Go Daddy Follows Google in China Opposition

For the past two-and-a-half month, Google has dominated the conversation around Internet restrictions in China. But today, domain registrar Go Daddy took center stage.

The company’s general counsel detailed to lawmakers a series of escalating attacks and onerous data-collection requirements from the Chinese government that ultimately convinced Go Daddy to stop issuing new .cn domains. Datamation has the details.


WASHINGTON — Just two days after Google made good on its promise to stop censoring search results in China, Go Daddy, the world’s leading domain name registrar, has followed suit, pledging on Wednesday to stop issuing new .cn Internet addresses.

“We have decided to discontinue offering .cn domain names at this time,” Go Daddy General Counsel Christine Jones told members of the Legislative Executive Commission on China, a panel that includes members of both the House and Senate.

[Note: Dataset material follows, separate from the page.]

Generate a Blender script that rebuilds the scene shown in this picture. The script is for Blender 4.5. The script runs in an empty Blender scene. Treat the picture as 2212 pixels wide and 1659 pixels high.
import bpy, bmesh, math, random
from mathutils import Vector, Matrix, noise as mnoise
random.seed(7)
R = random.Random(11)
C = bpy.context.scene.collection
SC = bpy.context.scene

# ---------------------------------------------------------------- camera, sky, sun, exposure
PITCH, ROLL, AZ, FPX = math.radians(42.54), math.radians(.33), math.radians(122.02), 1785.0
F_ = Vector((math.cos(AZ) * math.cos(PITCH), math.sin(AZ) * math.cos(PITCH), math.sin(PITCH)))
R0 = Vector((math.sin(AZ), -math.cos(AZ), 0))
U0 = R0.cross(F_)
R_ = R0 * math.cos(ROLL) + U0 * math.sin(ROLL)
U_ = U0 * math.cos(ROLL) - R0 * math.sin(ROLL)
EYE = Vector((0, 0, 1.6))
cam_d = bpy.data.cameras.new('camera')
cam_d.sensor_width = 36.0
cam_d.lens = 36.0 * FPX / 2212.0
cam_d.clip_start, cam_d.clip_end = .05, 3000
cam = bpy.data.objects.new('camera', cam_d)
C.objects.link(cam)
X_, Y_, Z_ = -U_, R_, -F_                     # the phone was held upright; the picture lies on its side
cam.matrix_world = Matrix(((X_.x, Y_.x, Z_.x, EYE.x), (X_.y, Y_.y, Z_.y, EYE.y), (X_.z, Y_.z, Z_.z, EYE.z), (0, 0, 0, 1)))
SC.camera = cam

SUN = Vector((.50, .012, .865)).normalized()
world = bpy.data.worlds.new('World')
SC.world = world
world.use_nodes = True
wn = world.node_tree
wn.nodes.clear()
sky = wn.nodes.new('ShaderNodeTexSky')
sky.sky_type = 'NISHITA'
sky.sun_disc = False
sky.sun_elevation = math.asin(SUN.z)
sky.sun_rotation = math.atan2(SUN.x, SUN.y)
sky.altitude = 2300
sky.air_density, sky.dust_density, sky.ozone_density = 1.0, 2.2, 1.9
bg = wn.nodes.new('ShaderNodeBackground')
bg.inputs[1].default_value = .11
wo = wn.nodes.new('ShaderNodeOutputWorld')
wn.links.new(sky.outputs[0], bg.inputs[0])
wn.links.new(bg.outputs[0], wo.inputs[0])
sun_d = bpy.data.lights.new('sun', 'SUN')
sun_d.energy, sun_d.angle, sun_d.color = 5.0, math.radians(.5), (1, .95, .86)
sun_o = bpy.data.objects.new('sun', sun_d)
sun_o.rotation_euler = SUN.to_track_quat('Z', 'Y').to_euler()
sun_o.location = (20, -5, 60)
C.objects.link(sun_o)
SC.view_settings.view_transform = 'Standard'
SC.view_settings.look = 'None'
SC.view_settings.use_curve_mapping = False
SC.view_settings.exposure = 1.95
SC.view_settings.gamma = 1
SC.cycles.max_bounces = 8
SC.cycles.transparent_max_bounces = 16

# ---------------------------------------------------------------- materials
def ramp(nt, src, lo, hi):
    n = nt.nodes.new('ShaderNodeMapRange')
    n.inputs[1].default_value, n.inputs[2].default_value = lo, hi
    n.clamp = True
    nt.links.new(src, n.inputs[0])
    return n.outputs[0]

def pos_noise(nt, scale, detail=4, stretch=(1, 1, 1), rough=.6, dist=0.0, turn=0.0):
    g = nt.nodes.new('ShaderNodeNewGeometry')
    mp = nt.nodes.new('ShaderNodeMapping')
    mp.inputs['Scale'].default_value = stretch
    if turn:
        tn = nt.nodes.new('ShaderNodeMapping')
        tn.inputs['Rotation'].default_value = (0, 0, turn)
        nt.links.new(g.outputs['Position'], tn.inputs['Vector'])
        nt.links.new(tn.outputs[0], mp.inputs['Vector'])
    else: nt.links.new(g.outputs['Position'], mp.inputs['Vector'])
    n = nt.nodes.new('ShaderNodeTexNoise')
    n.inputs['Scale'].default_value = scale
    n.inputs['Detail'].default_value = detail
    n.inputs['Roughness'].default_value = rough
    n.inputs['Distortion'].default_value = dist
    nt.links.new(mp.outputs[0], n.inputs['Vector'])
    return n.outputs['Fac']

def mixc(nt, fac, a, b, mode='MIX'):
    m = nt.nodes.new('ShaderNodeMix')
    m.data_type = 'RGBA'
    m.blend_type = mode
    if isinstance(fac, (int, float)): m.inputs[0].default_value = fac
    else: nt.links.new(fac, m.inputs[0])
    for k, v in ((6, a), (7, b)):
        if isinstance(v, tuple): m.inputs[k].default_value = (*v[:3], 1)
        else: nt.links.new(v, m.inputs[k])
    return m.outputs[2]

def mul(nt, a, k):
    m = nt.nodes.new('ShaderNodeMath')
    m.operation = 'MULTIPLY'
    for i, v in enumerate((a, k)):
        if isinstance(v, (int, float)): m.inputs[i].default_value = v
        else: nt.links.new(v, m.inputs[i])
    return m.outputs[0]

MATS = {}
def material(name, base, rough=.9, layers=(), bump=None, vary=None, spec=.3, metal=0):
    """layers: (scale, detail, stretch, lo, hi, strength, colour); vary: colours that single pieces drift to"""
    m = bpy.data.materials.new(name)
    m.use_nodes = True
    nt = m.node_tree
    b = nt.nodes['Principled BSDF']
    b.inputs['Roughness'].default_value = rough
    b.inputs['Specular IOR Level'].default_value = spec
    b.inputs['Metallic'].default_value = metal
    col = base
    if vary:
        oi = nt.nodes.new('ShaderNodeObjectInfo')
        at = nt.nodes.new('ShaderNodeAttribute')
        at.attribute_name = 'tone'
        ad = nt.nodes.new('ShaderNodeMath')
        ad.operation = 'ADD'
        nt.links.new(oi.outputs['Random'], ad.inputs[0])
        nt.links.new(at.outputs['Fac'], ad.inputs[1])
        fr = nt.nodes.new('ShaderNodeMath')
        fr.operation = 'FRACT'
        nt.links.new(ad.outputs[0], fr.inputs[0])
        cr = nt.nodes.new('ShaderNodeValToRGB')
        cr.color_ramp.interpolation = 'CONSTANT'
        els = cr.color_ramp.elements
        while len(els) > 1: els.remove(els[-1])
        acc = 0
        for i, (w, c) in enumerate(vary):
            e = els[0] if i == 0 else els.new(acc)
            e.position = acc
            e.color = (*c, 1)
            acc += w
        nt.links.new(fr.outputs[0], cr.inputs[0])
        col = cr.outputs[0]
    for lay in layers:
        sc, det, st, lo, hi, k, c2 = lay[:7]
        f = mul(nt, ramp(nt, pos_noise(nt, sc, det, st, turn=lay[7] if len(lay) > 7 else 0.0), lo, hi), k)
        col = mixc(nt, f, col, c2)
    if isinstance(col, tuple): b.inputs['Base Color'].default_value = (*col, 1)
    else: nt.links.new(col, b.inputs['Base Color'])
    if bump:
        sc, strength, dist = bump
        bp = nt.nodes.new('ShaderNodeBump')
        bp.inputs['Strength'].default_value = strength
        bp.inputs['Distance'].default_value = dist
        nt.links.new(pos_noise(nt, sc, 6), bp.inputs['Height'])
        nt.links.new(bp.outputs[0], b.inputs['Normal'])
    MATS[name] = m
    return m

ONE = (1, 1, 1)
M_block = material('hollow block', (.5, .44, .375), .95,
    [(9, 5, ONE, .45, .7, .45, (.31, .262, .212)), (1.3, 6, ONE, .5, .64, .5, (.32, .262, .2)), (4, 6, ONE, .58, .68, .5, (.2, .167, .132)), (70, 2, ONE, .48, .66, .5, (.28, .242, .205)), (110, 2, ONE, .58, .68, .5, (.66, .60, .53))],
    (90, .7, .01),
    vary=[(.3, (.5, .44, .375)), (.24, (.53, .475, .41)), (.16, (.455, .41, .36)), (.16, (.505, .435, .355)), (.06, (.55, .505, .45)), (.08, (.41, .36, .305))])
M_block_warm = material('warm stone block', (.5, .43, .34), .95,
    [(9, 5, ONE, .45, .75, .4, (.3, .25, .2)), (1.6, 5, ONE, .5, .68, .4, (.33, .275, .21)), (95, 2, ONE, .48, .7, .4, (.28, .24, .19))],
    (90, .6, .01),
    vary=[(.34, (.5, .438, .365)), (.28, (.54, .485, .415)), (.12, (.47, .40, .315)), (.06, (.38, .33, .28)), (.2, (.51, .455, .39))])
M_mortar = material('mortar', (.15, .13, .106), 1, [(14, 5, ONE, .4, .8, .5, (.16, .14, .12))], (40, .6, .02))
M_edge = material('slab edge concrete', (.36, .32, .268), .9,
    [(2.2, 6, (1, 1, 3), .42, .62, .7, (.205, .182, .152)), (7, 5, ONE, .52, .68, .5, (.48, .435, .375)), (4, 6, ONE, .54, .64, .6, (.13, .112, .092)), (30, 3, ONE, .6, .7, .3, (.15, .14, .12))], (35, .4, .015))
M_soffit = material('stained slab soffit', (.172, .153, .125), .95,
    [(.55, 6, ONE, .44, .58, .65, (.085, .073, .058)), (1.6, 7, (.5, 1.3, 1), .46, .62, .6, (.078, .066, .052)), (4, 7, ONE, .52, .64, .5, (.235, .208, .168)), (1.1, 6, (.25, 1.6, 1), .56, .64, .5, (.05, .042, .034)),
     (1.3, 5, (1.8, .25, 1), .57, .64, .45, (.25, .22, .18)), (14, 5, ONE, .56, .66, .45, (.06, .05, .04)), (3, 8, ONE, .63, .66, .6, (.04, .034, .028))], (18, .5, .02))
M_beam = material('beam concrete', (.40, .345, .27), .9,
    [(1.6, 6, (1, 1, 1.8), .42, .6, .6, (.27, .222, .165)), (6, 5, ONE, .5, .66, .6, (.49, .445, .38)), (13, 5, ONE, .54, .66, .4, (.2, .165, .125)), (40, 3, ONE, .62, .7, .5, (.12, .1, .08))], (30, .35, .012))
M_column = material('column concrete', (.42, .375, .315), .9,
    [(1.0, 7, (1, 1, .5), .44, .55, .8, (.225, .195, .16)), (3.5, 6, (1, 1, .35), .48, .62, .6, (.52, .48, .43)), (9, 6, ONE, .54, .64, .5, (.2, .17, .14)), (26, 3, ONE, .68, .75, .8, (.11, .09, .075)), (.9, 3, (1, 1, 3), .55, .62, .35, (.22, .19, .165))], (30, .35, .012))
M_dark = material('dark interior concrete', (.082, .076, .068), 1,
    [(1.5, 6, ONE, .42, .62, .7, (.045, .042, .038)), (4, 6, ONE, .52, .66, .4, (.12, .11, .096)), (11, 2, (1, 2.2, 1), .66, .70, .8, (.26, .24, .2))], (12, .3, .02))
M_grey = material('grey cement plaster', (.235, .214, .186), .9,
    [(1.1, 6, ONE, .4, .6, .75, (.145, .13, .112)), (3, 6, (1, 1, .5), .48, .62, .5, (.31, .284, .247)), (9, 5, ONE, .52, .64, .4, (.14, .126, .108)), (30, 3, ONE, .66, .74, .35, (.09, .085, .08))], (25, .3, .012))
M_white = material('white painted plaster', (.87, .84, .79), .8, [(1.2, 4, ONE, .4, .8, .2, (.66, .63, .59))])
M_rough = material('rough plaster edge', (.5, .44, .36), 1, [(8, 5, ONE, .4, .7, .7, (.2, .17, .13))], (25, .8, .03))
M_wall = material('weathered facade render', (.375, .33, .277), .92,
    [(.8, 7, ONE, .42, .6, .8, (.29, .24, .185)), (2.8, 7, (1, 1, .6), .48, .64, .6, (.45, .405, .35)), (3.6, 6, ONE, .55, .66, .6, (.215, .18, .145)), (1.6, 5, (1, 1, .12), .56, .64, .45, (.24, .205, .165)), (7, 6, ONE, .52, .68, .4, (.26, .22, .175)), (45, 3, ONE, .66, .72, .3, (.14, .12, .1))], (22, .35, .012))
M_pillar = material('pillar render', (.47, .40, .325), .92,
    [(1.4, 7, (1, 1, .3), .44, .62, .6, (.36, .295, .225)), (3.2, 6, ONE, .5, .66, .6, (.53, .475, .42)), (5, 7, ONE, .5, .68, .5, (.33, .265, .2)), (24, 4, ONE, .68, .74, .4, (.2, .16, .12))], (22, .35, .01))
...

Jones and Alan Davidson, Google’s U.S. director of public policy, told the lawmakers that cyber attacks emanating from China have spiked in the past year, and both companies have concluded that Chinese Internet regulations have created a hostile business environment within the country.

Jones said that Go Daddy was hit with a variant of the attacks in December that Google described the following month when it pledged to stop censoring search results in China and threatened to close its operations in the country.